I walked off alone. We didn’t become friends. But I admired him. He’d done what I couldn’t do: admitted he was wrong. Without knowing it, the Fat Boy had accomplished something else; because he’d laughed at me, because I’d then given him a beating that could lead to expulsion, the idea of leaving Regis had blossomed in my head. Drinking that night on the Totes, the notion flowered. I began to imagine myself free of the rigor of the Jesuits. I imagined myself in another school, in classes with my friends from the Neighborhood. Then saw myself in other places, rolling around the world, working on the freighters the way my grandfather did, going to Panama and Honduras to pick up the bananas, traveling to Nagasaki. I imagined myself in the navy, sailing for Korea and the war. I imagined myself drawing cartoons the way Bill Mauldin did in World War II. I drank a lot of beer. The visions, as always, grew grander.
THAT WINTER, Steve Canyon enlisted in the air force and Caniff’s great comic strip began what most fans thought was a long decline. The Compass sent Bill Mauldin to Korea, and Willie and Joe found themselves at another front. The Post assigned its star sportswriter, Jimmy Cannon, to Korea, and his stories of GIs in trouble made me feel I was there. In contrast, my own problems seemed puny and childish.
And the comics grew darker. A pair of comic books, Two Fisted Tales and Frontline Combat, were first published that winter by a company called E.C., and they astonished me. The major artist was Harvey Kurtz-man, and he revolutionized the form. Unlike war as reflected by Caniff, these combat stories were hard, bleak, free of rah-rah patriotism. They were about men, not costumed superheroes. In Kurtzman’s Korean War, there was no Red Skull. The content wasn’t the only change. Kurtzman’s drawing style was fresh and powerful: full of stark figures, ferocious action, fat juicy brushstrokes applied with spectacular confidence. Somehow he’d created a new style while I was still imitating Caniff. So I’d be sitting in a classroom at Regis, looking at a teacher and instead of listening to what he was saying, I’d be trying to imagine new ways of drawing. Not like Caniff. Not like Kurtzman. I’d draw like myself, as free as handwriting, using crayons, or big brushes, or a million tiny pen lines. This became still another distraction. My grades started to slide.

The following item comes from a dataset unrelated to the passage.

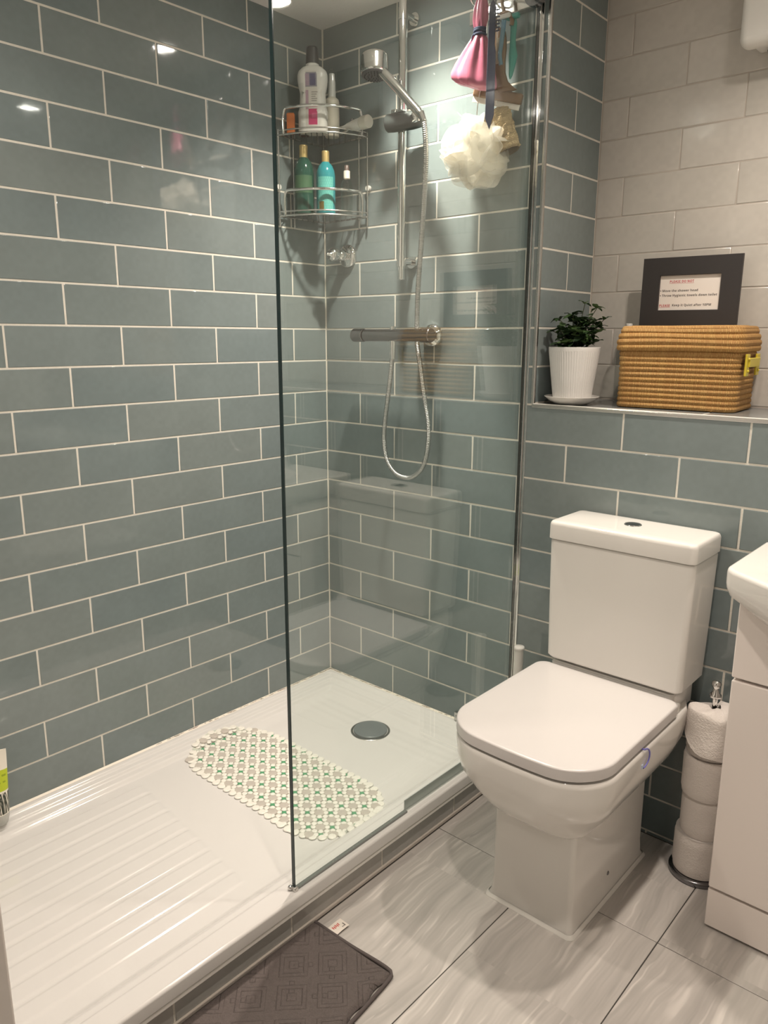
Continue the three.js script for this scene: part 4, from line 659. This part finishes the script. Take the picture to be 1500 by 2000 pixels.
// ------------------------------------------------------------------ vanity and basin
{
  const W = 0.56, t = thing('vanity_unit', 'slim white vanity cabinet with door and plinth under the basin', 'cabinet', [1.46, FLOOR, 0]), H = -FLOOR;
  part('carcass', box(W, 0.68 + H - 0.005, 0.222, W / 2, (0.68 + H) / 2 + 0.0025, 0.113, 0.002, 2), M.lacquer, t);
  part('plinth', box(W, -0.012 + H - 0.006, 0.014, W / 2, (H - 0.012) / 2 + 0.004, 0.232, 0.002, 2), M.lacquer, t);
  for (const s of [0, 1]) { const d = part('door', box(W / 2 - 0.002, 0.503, 0.018, W / 4 + s * W / 2, H + 0.2485, 0.2345, 0.003, 3), M.lacquer, t); part('handle', merge(tube([[W / 2 + (s ? 0.03 : -0.03), H + 0.36, 0.243], [W / 2 + (s ? 0.03 : -0.03), H + 0.36, 0.262], [W / 2 + (s ? 0.03 : -0.03), H + 0.46, 0.262], [W / 2 + (s ? 0.03 : -0.03), H + 0.46, 0.243]], 0.004, 24, 8)), M.chrome, d); }
  part('fascia', box(W, 0.176, 0.018, W / 2, H + 0.5945, 0.2345, 0.003, 3), M.lacquer, t);
  const b = thing('wash_basin', 'white ceramic basin with bowed front on top of the vanity cabinet', 'basin', [1.72, 0.66, 0]);
  const hx = 0.283;
  const plan = (y, sx, front, bowz, r, drop = 0) => { const p = rrect(0, hx * sx, 0.006, front, 0.012, r, y, 0, 10, 14); for (const k2 of p) { const f = sm(front * 0.86, front, k2.z), c = Math.cos(clamp(k2.x / (hx * sx), -1, 1) * Math.PI / 2); k2.y -= drop * c * f; k2.z += bowz * c * f; } return p; };
  const outer = [plan(0.022, 0.88, 0.248, 0.004, 0.012, 0.1), plan(0.026, 0.95, 0.262, 0.05, 0.014, 0.085), plan(0.036, 0.985, 0.274, 0.1, 0.016, 0.05), plan(0.05, 0.997, 0.282, 0.122, 0.018, 0.018), plan(0.06, 1.0, 0.284, 0.127, 0.018, 0.004), plan(0.083, 1.0, 0.285, 0.13, 0.018), plan(0.0885, 0.996, 0.284, 0.13, 0.018), plan(0.0918, 0.988, 0.282, 0.129, 0.017), plan(0.0925, 0.975, 0.278, 0.127, 0.016)];
  const bowlR = (y, s) => { const p = []; const o = outer[outer.length - 1], n = o.length; for (let i = 0; i < n; i++) { const a = Math.atan2((o[i].z - 0.215) / 0.17, o[i].x / 0.27); p.push(V(0.2 * s * Math.cos(a), y, 0.215 + 0.125 * s * Math.sin(a))); } return p; };
  part('basin', loft([...outer, bowlR(0.0925, 1.06), bowlR(0.089, 1.0), bowlR(0.07, 0.93), bowlR(0.042, 0.7), bowlR(0.03, 0.35)], true, true), M.ceramic, b);
  part('waste', G(lathe([[0.0001, 0.0045], [0.018, 0.004], [0.02, 0.002]], 32), 0, 0.029, 0.215), M.chrome, b);
  const tap = part('tap', merge(cyl(0.022, 0.024, 0.07, 0, 0.127, 0.05), rod([0, 0.14, 0.05], [0, 0.13, 0.16], 0.013, 0.011), box(0.02, 0.01, 0.07, 0, 0.172, 0.07, 0.004, 2)), M.chrome, b);
}
// ------------------------------------------------------------------ wall box
{
  const t = thing('wall_box', 'white rounded extractor box high on the pale tiled wall', 'extractor fan', [1.345, 1.864, -0.3]);
  part('cover', box(0.3, 0.26, 0.05, 0.0, 0.137, 0.078, 0.022, 6), M.plastic, t);
  part('housing', box(0.26, 0.22, 0.055, 0.0, 0.125, 0.028, 0.01, 3), M.plastic, t);
  for (let k = 0; k < 6; k++) part('vent_slat', box(0.2, 0.004, 0.03, 0.0, 0.012 - 0.004, 0.024 + k * 0.0001 + 0.0, 0.001, 1).translate(0, k * 0.0, 0), M.greySeal, t);
}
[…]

Around this time, on other shelves in the comic book stores, I was also discovering pulp magazines, drawn to them at first by the work of their illustrators. In the science fiction books Amazing and Astounding there was an artist named Virgil Finlay. His drawings were full of voluptuous women, almost naked, their breasts often bare except for seashells or veils or carefully placed foliage. Finlay used a pen, creating form by scalloping the shading with individual lines that were built up, thickened, then thinned according to their density; the drawings were full of wonder, the skies bursting with strange forms, the landscapes of his imaginary planets scary and strange. As hard as I tried, I couldn’t imitate him.
The science fiction stories meant almost nothing to me but I couldn’t resist the detective pulps: Black Mask, Dime Detective, Flynn’s Detective Fiction, and Popular Detective. The drawings were dark, as full of shadows as the movie melodramas of the period, and the men, women, and guns were interchangeable. The stories carried titles like “Hellcats of Homicide Highway” or “Sinner Take All,” but often the writing was a lot better than the titles or the illustrations. The stories took place in a landscape I understood: not sagebrush or the plains of Venus, but bad parts of mean towns, where the streetlights were always dim, the cops always crooked, and nobody had a home. The heroes were tough guys, able to absorb ferocious beatings before shooting their enemies without remorse; they’d have felt little sympathy for Frankie Nocera or the Fat Boy. Almost all the women were bad: devious Delilahs, greedy, selfish, and dangerous. They worked in bars, hotels, the streets, and they usually went to bed with a man only to cut his throat. In a way, this vision of women was a perfect fit with the sinful temptresses portrayed by the Church. Naturally, I wished I could meet one of them.